Mais la véritable catastrophe se prépare avec la montée en puissance des nazis qui éveillent en Suisse d'inquiétantes sympathies.
Quarante roses, qui s'inspire de faits empruntés à l'histoire de la famille de l'auteur, tient à la force de la narration et à l'inoubliable portrait de femme que le lecteur garde longtemps en mémoire, une fois le livre refermé.
Quand Marie se réveille, le 29 août, elle peut admirer le paysage qui s’offre sous ses yeux, le lac et les montagnes que la brume estompe encore. Elle peut se réjouir par anticipation, car elle sait qu’en ce jour son mari lui fera livrer quarante roses pour son anniversaire. Un rituel qui s’est installé entre les époux, à la fois pour sceller leur amour et pour flatter Marie, qui aura toujours quarante ans.
Cependant, ces quarante roses sont aussi le symbole du mensonge, de ce besoin de travestir la réalité pour l’adapter à son désir, à son dessein. C’est même devenu une seconde nature pour Max Meier. Au sortir de la Seconde Guerre mondiale, que la neutralité suisse lui aura permis de passer sans encombres, il rêve de mener sa carrière politique jusqu’aux plus hautes fonctions.
Quitte à oublier en route quelques éléments de sa biographie, quitte à construire de toutes pièces une famille modèle.
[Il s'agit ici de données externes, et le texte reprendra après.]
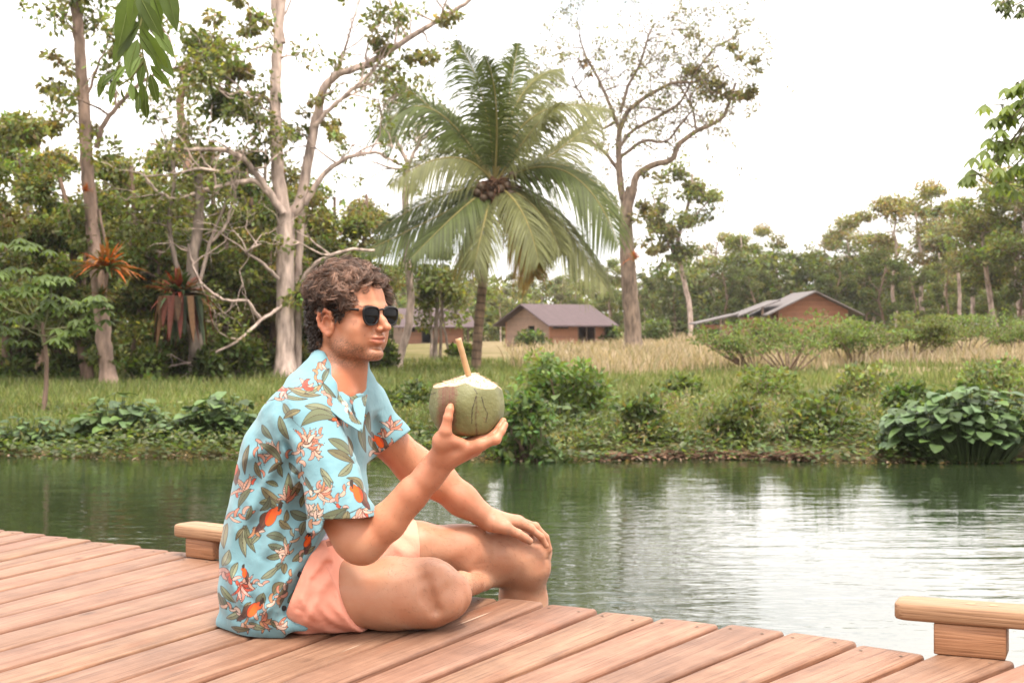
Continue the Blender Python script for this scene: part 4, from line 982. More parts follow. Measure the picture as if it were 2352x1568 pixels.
# right cabin: gable faces the camera, a lower porch roof steps down to the left
def right_cabin():
    d = 95; x, _, _ = P(1750, 0, d); gz = float(ground_z(np.array(x), np.array(d))); k = d / FPX
    root = tag(empty('cabin', (x, d, gz)), 'orange-brown cabin with a stepped grey roof among the shrubs on the right', 'cabin')
    X = lambda px: (px - 1750) * k
    Z = lambda py: CAMZ + (HZ - py) * k - gz
    g = MB(); a, b, c = X(1788), X(1948), X(1868)
    ze, zr = Z(712), Z(672)
    v = [(a, 0, -.3), (b, 0, -.3), (b, 0, ze), (c, 0, zr), (a, 0, ze)]; v += [(p, 6.5, q) for p, _, q in v]
    g.add(v, [(0, 3, 4)]); g.add(v, [(0, 1, 2, 3), (0, 4, 9, 5), (1, 6, 7, 2), (5, 9, 8, 6)])
    g.build('wall', M_WALL, root, False)
    rf = MB(); prism_roof(rf, a - .9, b + .9, -.9, 7.2, ze - .38, zr + .03, .09, 'Y'); rf.build('roof', M_ROOFG, root, False)
    # the long side roof falling away to the left in two steps
    for i, (xa, za, xb, zb, y0, y1) in enumerate([(X(1700), Z(728), X(1800), Z(690), 1.0, 6.5), (X(1605), Z(745), X(1705), Z(722), 1.4, 5.5)]):
        rf = MB(); v = [(xa, y0, za), (xb, y0, zb), (xb, y1, zb), (xa, y1, za)]; v += [(p, q, s + .09) for p, q, s in v]
        rf.add(v, [(0, 1, 2, 3), (4, 7, 6, 5), (0, 4, 5, 1), (1, 5, 6, 2), (2, 6, 7, 3), (3, 7, 4, 0)]); rf.build('porch_roof', M_ROOFG, root, False)
        w = MB(); wall_with_holes(w, xa + .3, xb - .02 - i * .3, -.3, min(za, zb) - .02, y0 + .6, .12, [(xa + .9, xa + 1.7, .3, 1.0)]); w.build('wall', M_WALL, root, False)
        for u in (0, .5):
            p = MB(); px_ = xa + .25 + u * (xb - xa); box(p, px_ - .07, px_ + .07, y0 + .1, y0 + .24, -.3, za + (zb - za) * u + .02 + (zb-za)*.2*(u>0) - .05); p.build('post', M_WOOD2, root, False)
    mb = MB(); box(mb, X(1625), X(1780), 3.0, 3.1, 0, 1.2); mb.build('interior', M_DARK, root, False)
right_cabin()

# ---------------------------------------------------------------- timber deck
def mat_wood(name, c1, c2, dark, scale=(1, 14, 14), rough=.62, knots=True):
    c1, c2, dark = [[q * ALB for q in w] for w in (c1, c2, dark)]
    m, nt, b = new_mat(name)
    tc = N(nt, 'ShaderNodeTexCoord'); oi = N(nt, 'ShaderNodeObjectInfo')
    ad = N(nt, 'ShaderNodeVectorMath', operation='MULTIPLY_ADD'); ad.inputs[1].default_value = (1, 1, 1)
    cb = N(nt, 'ShaderNodeCombineXYZ'); mu = N(nt, 'ShaderNodeMath', operation='MULTIPLY'); mu.inputs[1].default_value = 37.0
    nt.links.new(oi.outputs['Random'], mu.inputs[0]); nt.links.new(mu.outputs[0], cb.inputs[0]); nt.links.new(mu.outputs[0], cb.inputs[1])
    nt.links.new(tc.outputs['Object'], ad.inputs[0]); nt.links.new(cb.outputs[0], ad.inputs[2])
    mp = N(nt, 'ShaderNodeMapping'); mp.inputs['Scale'].default_value = scale; nt.links.new(ad.outputs[0], mp.inputs['Vector'])
    n0 = N(nt, 'ShaderNodeTexNoise', Scale=1.3, Detail=2.0); nt.links.new(ad.outputs[0], n0.inputs['Vector'])
    n1 = N(nt, 'ShaderNodeTexNoise', Scale=2.2, Detail=6.0, Roughness=.65, Distortion=.5); nt.links.new(mp.outputs[0], n1.inputs['Vector'])
    m2 = N(nt, 'ShaderNodeMapping'); m2.inputs['Scale'].default_value = (scale[0] * 2.2, scale[1] * 7, scale[2] * 7); nt.links.new(ad.outputs[0], m2.inputs['Vector'])
    n2 = N(nt, 'ShaderNodeTexNoise', Scale=2.0, Detail=3.0); nt.links.new(m2.outputs[0], n2.inputs['Vector'])
    r1 = N(nt, 'ShaderNodeValToRGB'); r1.color_ramp.elements[0].position = .32; r1.color_ramp.elements[1].position = .68; r1.color_ramp.elements[0].color = (*c1, 1); r1.color_ramp.elements[1].color = (*c2, 1)
    nt.links.new(n1.outputs['Fac'], r1.inputs['Fac'])
    r2 = N(nt, 'ShaderNodeValToRGB'); r2.color_ramp.elements[0].position = .30; r2.color_ramp.elements[1].position = .48; r2.color_ramp.elements[0].color = (.58, .50, .46, 1); r2.color_ramp.elements[1].color = (1, 1, 1, 1)
    nt.links.new(n2.outputs['Fac'], r2.inputs['Fac'])
    mx = N(nt, 'ShaderNodeMix', data_type='RGBA', blend_type='MULTIPLY'); mx.inputs[0].default_value = 1.0
    nt.links.new(r1.outputs[0], mx.inputs[6]); nt.links.new(r2.outputs[0], mx.inputs[7])
    # reddish unbleached patches
    r3 = N(nt, 'ShaderNodeValToRGB'); r3.color_ramp.elements[0].position = .60; r3.color_ramp.elements[1].position = .78; r3.color_ramp.elements[0].color = (0, 0, 0, 1); r3.color_ramp.elements[1].color = (.75, .75, .75, 1)
    m3 = N(nt, 'ShaderNodeMapping'); m3.inputs['Scale'].default_value = (2.4, 9, 9); nt.links.new(ad.outputs[0], m3.inputs['Vector'])
    n3 = N(nt, 'ShaderNodeTexNoise', Scale=1.0, Detail=3.0); nt.links.new(m3.outputs[0], n3.inputs['Vector']); nt.links.new(n3.outputs['Fac'], r3.inputs['Fac'])
    m4 = N(nt, 'ShaderNodeMix', data_type='RGBA'); nt.links.new(r3.outputs[0], m4.inputs[0]); nt.links.new(mx.outputs[2], m4.inputs[6]); m4.inputs[7].default_value = (*dark, 1)
    # grime in soft patches and pale scuffs along the grain
    ng_ = N(nt, 'ShaderNodeTexNoise', Scale=5.0, Detail=7.0, Roughness=.7); nt.links.new(ad.outputs[0], ng_.inputs['Vector'])
    rg = N(nt, 'ShaderNodeValToRGB'); rg.color_ramp.elements[0].position = .34; rg.color_ramp.elements[1].position = .60; rg.color_ramp.elements[0].color = (.72, .68, .66, 1); rg.color_ramp.elements[1].color = (1.04, 1.04, 1.05, 1); nt.links.new(ng_.outputs['Fac'], rg.inputs['Fac'])
    mgm = N(nt, 'ShaderNodeMix', data_type='RGBA', blend_type='MULTIPLY'); mgm.inputs[0].default_value = 1 if knots else .4; nt.links.new(m4.outputs[2], mgm.inputs[6]); nt.links.new(rg.outputs[0], mgm.inputs[7])
    m8 = N(nt, 'ShaderNodeMapping'); m8.inputs['Scale'].default_value = (1.6, 38, 38); nt.links.new(ad.outputs[0], m8.inputs['Vector'])
    n8 = N(nt, 'ShaderNodeTexNoise', Scale=1.5, Detail=2.0); nt.links.new(m8.outputs[0], n8.inputs['Vector'])
    r8 = N(nt, 'ShaderNodeValToRGB'); r8.color_ramp.elements[0].position = .70; r8.color_ramp.elements[1].position = .76; r8.color_ramp.elements[0].color = (0, 0, 0, 1); r8.color_ramp.elements[1].color = (.5, .5, .5, 1); nt.links.new(n8.outputs['Fac'], r8.inputs['Fac'])
    m9 = N(nt, 'ShaderNodeMix', data_type='RGBA'); nt.links.new(r8.outputs[0], m9.inputs[0]); nt.links.new(mgm.outputs[2], m9.inputs[6]); m9.inputs[7].default_value = (.50, .40, .30, 1)
    last = m9.outputs[2]
    if knots:
        mk = N(nt, 'ShaderNodeMapping'); mk.inputs['Scale'].default_value = (2.6, 8.0, 8.0); nt.links.new(ad.outputs[0], mk.inputs['Vector'])
        vo = N(nt, 'ShaderNodeTexVoronoi', Scale=1.0); nt.links.new(mk.outputs[0], vo.inputs['Vector'])
        rk = N(nt, 'ShaderNodeValToRGB'); e = rk.color_ramp.elements; e[0].position = .03; e[0].color = (.30, .2, .15, 1); e[1].position = .10; e[1].color = (1, 1, 1, 1)
        nt.links.new(vo.outputs['Distance'], rk.inputs['Fac'])
        m5 = N(nt, 'ShaderNodeMix', data_type='RGBA', blend_type='MULTIPLY'); m5.inputs[0].default_value = .8; nt.links.new(last, m5.inputs[6]); nt.links.new(rk.outputs[0], m5.inputs[7]); last = m5.outputs[2]
    at = N(nt, 'ShaderNodeAttribute', attribute_name='tint'); m6 = N(nt, 'ShaderNodeMix', data_type='RGBA', blend_type='MULTIPLY'); m6.inputs[0].default_value = 1
    nt.links.new(last, m6.inputs[6]); nt.links.new(at.outputs['Color'], m6.inputs[7])
    nt.links.new(m6.outputs[2], b.inputs['Base Color']); b.inputs['Roughness'].default_value = rough
    bp = N(nt, 'ShaderNodeBump', Strength=1.0, Distance=.0016); nt.links.new(n2.outputs['Fac'], bp.inputs['Height']); nt.links.new(bp.outputs[0], b.inputs['Normal'])
    return m
M_DECK = mat_wood('deck_cedar', (.275, .130, .070), (.43, .238, .146), (.33, .11, .04))
M_RAIL = mat_wood('rail_timber', (.42, .225, .11), (.54, .315, .175), (.42, .225, .11), knots=False)
M_BLOCK = mat_wood('block_timber', (.40, .17, .075), (.54, .265, .13), (.42, .19, .09), knots=False)

def G0(px, py):
    "point of the deck plane seen at px, py"
    d = CAMZ * FPX / (py - HZ); return np.array([(px - 1176) / FPX * d, d])
s1 = .23844; s3 = .23438; s5 = .21875
def c1(x, y): return (x * s1, 1194.4 + y * s1)
def c2(x, y): return (459.4 + x * s1, 1194.4 + y * s1)
def c3(x, y): return (918.75 + x * s3, 1286.25 + y * s3)
def c4(x, y): return (1378.1 + x * s3, 1286.25 + y * s3)
def c5(x, y): return (1837.5 + x * s5, 1286.25 + y * s5)
gaps = [ # far end (on the water side), and a nearer point, both in photo columns and rows
 (c1(95, 85), c1(0, 108)), (c1(280, 103), c1(0, 165)), (c1(490, 130), c1(0, 240)), (c1(705, 155), c1(0, 310)), (c1(925, 185), c1(0, 390)), (c1(1155, 212), c1(0, 470)), (c1(1405, 240), c1(0, 555)), (c1(1668, 280), c1(0, 668)),
 (c1(1950, 308), c1(0, 790)), (c1(2210, 375), c1(0, 925)), (None, c1(2090, 545), c1(0, 1080)), (None, c1(2070, 700), c1(0, 1248)), (None, c1(2090, 850), c1(0, 1450)), (None, c2(300, 990), c1(310, 1568)),
 (None, c2(600, 1100), c1(1080, 1568)), (None, c2(1400, 1045), c2(0, 1568)), (c3(1003, 368), c2(1880, 1165), c2(850, 1568)), (c3(1480, 410), c3(0, 1050)), (c3(2012, 475), c3(300, 1203)), (c4(603, 550), c3(970, 1203)), (c4(1237, 622), c4(0, 1125)),
 (c4(1877, 690), c4(620, 1203)), (c5(682, 850), c4(1550, 1203)), (c5(1395, 985), c5(640, 1289)), (c5(2352, 1065), c5(1750, 1289))]
# world lines: a near point and a direction for every gap; directions are smoothed so the boards fan evenly
lines = []
for g in gaps:
    if g[0] is None: A, B = G0(*g[1]), G0(*g[2])
    else: A, B = G0(*g[0]), G0(*g[-1])
    dv = (A - B) / np.linalg.norm(A - B); lines.append([A, B, dv])
ang = np.array([math.atan2(l[2][1], l[2][0]) for l in lines]); n_ = len(ang); pf = np.polyfit(np.arange(n_), ang, 2); angs = np.polyval(pf, np.arange(n_))
if 0: print('angles', np.degrees(ang).round(1), np.degrees(angs).round(1))
# far ends of the hidden gaps: interpolate along the edge
ends = {}
for i, g in enumerate(gaps):
    if g[0] is not None: ends[i] = G0(*g[0])
ex = np.interp(np.arange(n_), list(ends), [e[0] for e in ends.values()]); ey = np.interp(np.arange(n_), list(ends), [e[1] for e in ends.values()])
LN = []
for i in range(n_):
    A, B, dv = lines[i]; dv = np.array([cos(angs[i] * .3 + ang[i] * .7), sin(angs[i] * .3 + ang[i] * .7)]); M_ = (A + B) / 2
    if i in ends: end = ends[i]
    else: end = M_ + dv * np.dot(np.array([ex[i], ey[i]]) - M_, dv)
    LN.append((end, dv))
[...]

Thomas Hürlimann aime utiliser des éléments de la biographie familiale dans ses romans. Il n’en va pas autrement ici, où il convoque quelques uns de ses ancêtres. Ce qui lui permet de gratter le vernis tout juste sec d’un tableau par trop idyllique. Pour ce faire, il va se servir de Marie, de sa lassitude à passer ses journées dans un double mensonge de plus en plus pesant.
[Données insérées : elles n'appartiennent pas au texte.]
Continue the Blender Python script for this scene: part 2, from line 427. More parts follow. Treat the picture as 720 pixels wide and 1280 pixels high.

Elle est l’arrière petite-fille d’un tailleur juif venu de Galicie, région aujourd’hui coincée entre la Pologne et l’Ukraine et qui a longtemps un carrefour de cultures et de religions. Une dynastie familiale qu’elle a gommé d’un coup d’eau bénite, en étant baptisée afin de s’intégrer dans la province catholique. Dans le monde des affaires et de la politique se joue le même petit jeu. L’esprit d’entreprise se doit, surtout dans un microcosme comme celui de la province suisse allemande, de faire des compromis, voire des compromissions pour pouvoir s’épanouir. Quand une carrière politique ne peut se construire sans souci du paraître, de la respectabilité bourgeoise, du souci des alliances et de la bienséance. Quitte à flirter quelquefois avec des idées nauséabondes, telles le fascisme italien dont les échos parviennent jusqu’en Suisse.
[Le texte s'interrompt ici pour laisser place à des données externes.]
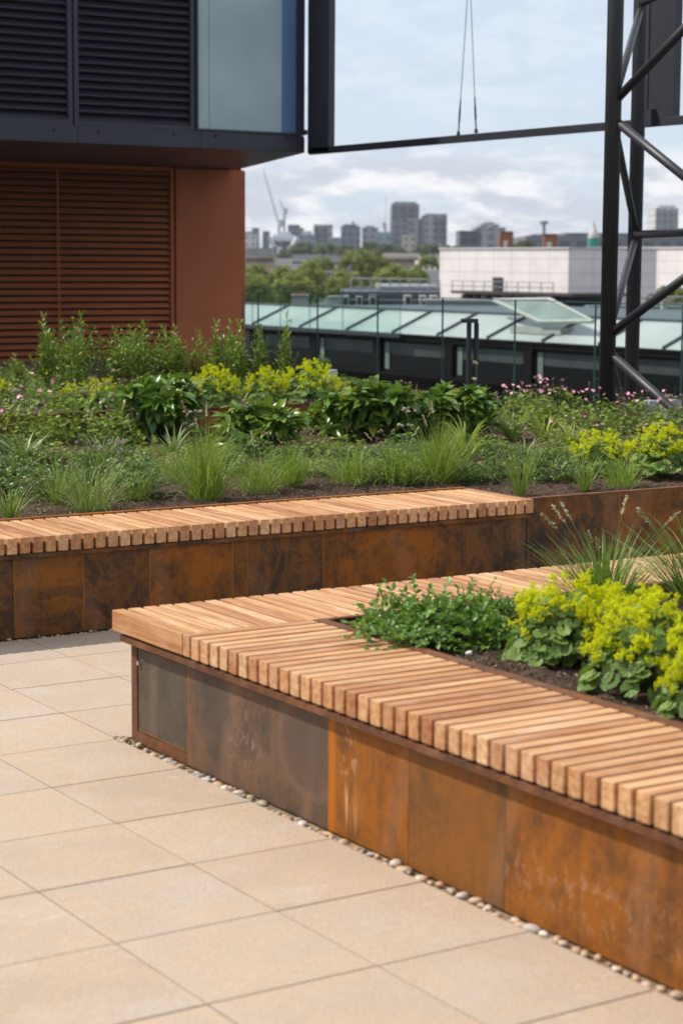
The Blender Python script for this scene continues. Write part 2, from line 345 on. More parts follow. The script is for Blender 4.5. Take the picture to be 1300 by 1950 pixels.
# opening surround + access panel
m = MB(); m.box(FX, FX+.012, -1.874, -1.833, 0, .338, .0008); m.box(FX, FX+.012, -2.236, -1.8745, 0, .036); m.box(FX, FX+.012, -2.236, -1.8745, .326, .338); m.box(FX, FX+.012, -2.236, -2.2305, .0365, .3255)
m.build('panel_surround', CT_RIM, fp)
m = MB(); m.box(FX+.004, FX+.012, -2.2275, -1.8775, .0395, .3225, .0012); ap = m.build('access_panel', CT_PLATE, fp, label='slate grey steel access panel with a rusty edge')
m = MB(); m.box(FX+.013, FX+.02, -2.235, -1.87, .03, .33); m.build('panel_backing', CT_OR, fp)
m = MB(); yb, zb = -1.891, .274
m.tube((FX+.006, yb, zb), (FX-.006, yb, zb), .0085, .0075, 20); m.tube((FX-.006, yb, zb), (FX-.008, yb, zb), .0075, .003, 20); m.build('lock', BOLT, ap, smooth=False)
panelx(-2.237, -3.075, CT_GREY); panelx(-3.075, -3.476, CT_OR); panelx(-3.476, -3.90, CT_OR2); panelx(-3.90, -7.2, CT_OR)
m = MB(); m.box(FX+.001, 4.2, -1.845, -1.832, 0, .338); m.build('back_panel', CT_MID, fp)
# seat ledge (angle) and bearer
m = MB(); m.box(-.4425, -.36, -7.2, -1.806, .338, .345, .001); m.box(-.4425, -.4365, -7.2, -1.806, .3455, .361, .001); m.box(-.436, 4.2, -1.812, -1.806, .3455, .361, .001); m.box(-.36, 4.2, -1.86, -1.806, .339, .345)
m.build('seat_ledge', CT_RIM, fp)
m = MB(); m.box(-.42, -.405, -7.2, -1.85, .3455, .3688); m.box(-.03, -.015, -7.2, -2.3, .3455, .3688); m.box(-.4, 4.2, -1.86, -1.845, .3455, .3688); m.box(-.4, 4.2, -2.24, -2.225, .3455, .3688); m.build('bearer', plain('black_bearer', (.02, .016, .014), .8), fp)
m = MB(); m.box(-.40, .03, -7.2, -2.27, .30, .33); m.box(-.40, 4.2, -2.27, -1.87, .30, .33); m.build('base_tray', plain('dark_tray', (.02, .015, .012), .9), fp)
for y in (-2.2385, -3.0765): m = MB(); m.box(FX-.0004, FX+.002, y-.0022, y+.0012, .002, .336); m.build('seam', CT_EDGE, fp)
m = MB(); m.box(FX+.0036, FX+.0045, -2.2272, -1.8778, .0397, .0425); m.box(FX+.0036, FX+.0045, -2.2273, -2.2245, .0426, .322); m.build('rust_edge', CT_EDGE, ap)
# small spacers seen in the shadow gap
y = -2.3385; sb = None
while y > -5.7:
    if sb is None: m = MB(); m.box(-.4430, -.4375, y-.007, y+.007, .3615, .3685, .001); sb = m.build('spacer', CT_RIM, fp); y0_ = y
    else: q = sb.copy(); C.objects.link(q); q.parent = fp; q.location.y = y-y0_
    y -= .0598
# seats
m = MB(); y = -2.2665; PITCHY = .0598
while y > -7.2:
    m.box(-.450+rnd.uniform(-.0012, .0012), .034+rnd.uniform(-.001, .001), y-.0455, y, SEAT-.070, SEAT+rnd.uniform(-.0007, .0007), .0028); y -= PITCHY
m.build('front_seat', WX, fp)
m = MB(); x = -.450; k = 0
while x < 4.2:
    m.box(x, x+.0455, -2.2630 if x > .04-.03 else -2.2635, -1.763+rnd.uniform(-.0012, .0012), SEAT-.070, SEAT+rnd.uniform(-.0007, .0007), .0028); x += .0592
m.build('side_seat', WY, fp)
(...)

Si l’anniversaire de Marie est l’une des scènes marquantes de ce livre, la veillée de Noël est sans aucun doute l’autre grand moment, quand Marie affirme qu’elle croit en Dieu et affiche aux yeux de son frère, prêtre et de son mari député du parti chrétien conservateur et fait de ce moment de paix un moment de guerre ouverte : «Je crois en Dieu. Il me fait même un peu pitié. Aux enfants innocents, il refuse la résurrection [son frère lui a affirmé que les jumeaux qu’elle a perdu à la naissance n’iraient pas au paradis, car non baptisés ], et qu’est ce qu’il en retirera ? Au jugement dernier, les lampes en peau humaine retrouvées à Auschwitz siffleront autour de sa tête.»
Avec autant de poésie que d’ironie, avec autant de belle écriture classique que de mordant, Thomas Hürlimann prouve ici qu’il est l’un des prosateurs de langue allemande les plus doués de sa génération.